From the outset, McClure situates love within a grand, almost cosmic scale. He does not simply describe it—he engages with it, treats it as something powerful and almost overwhelming. There is no passive admiration; instead, love is something that demands response, something that must be actively reckoned with. The poem oscillates between exaltation and resistance, as McClure both venerates love and recoils from its weight. This duality—devotion versus defiance—is central to the Mad Sonnets, which often portray love as something to be experienced with totality, yet never fully surrendered to.

McClure’s imagery is often surreal, pushing beyond conventional romantic tropes into something more visceral and untamed. He is not interested in an idealized, gentle love but in love as force, something that moves with the unpredictability of nature. The plumes of love that appear in his other Mad Sonnets suggest both ornamentation and an organic, breathing life—love as something not static, but constantly shifting and bursting forth.

One of the hallmarks of McClure’s poetry is his blend of the cosmic and the bodily. The beloved in his work is often elevated to a celestial presence, but she is never distant—her physicality, her warmth, her breath remain essential. This interplay between the immense and the intimate is crucial: love is not merely an abstract or intellectual concept but something lived in the body, something experienced through sensation. His references to the body—breath, heart, eyes, warmth—keep the poem grounded even as it soars into ecstatic invocation.

The language of struggle is particularly significant. McClure does not approach love with quiet reverence; he demands something from it. He calls for noble combat, a phrase that situates love within the realm of heroism and challenge. This suggests that love, for McClure, is not simply about pleasure but about engagement, about stepping forward into something that may be difficult, even painful. Love is not given—it is fought for.
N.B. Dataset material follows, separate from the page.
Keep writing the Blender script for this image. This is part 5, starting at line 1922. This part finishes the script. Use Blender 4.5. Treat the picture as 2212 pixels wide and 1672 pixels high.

The closing lines of the poem return to the figure of the beloved, anchoring the cosmic scale of the earlier declarations in something more human. The description of eyes, cheeks, hair offers a moment of recognition, as though after the fevered invocation, there is finally a coming face-to-face with the real, tangible person. Even here, however, McClure does not simply describe—he exalts, giving every detail a heightened, almost mythical significance. The beloved is not just beautiful; she is Virtue walking, embodying something far greater than herself.

In "Cold Saturday Mad Sonnet," McClure continues his poetic mission of blending the ecstatic with the tangible, the visionary with the visceral. Love, in this poem, is not a passive experience but an event, something that overtakes the speaker and demands response. It is exalted, wrestled with, and ultimately enshrined in language that refuses to settle for mere description. McClure’s poem is not just about love—it is an enactment of love’s fevered, overwhelming power, a performance of desire and defiance that, like all true Beat poetry, seeks not to explain but to embody its subject.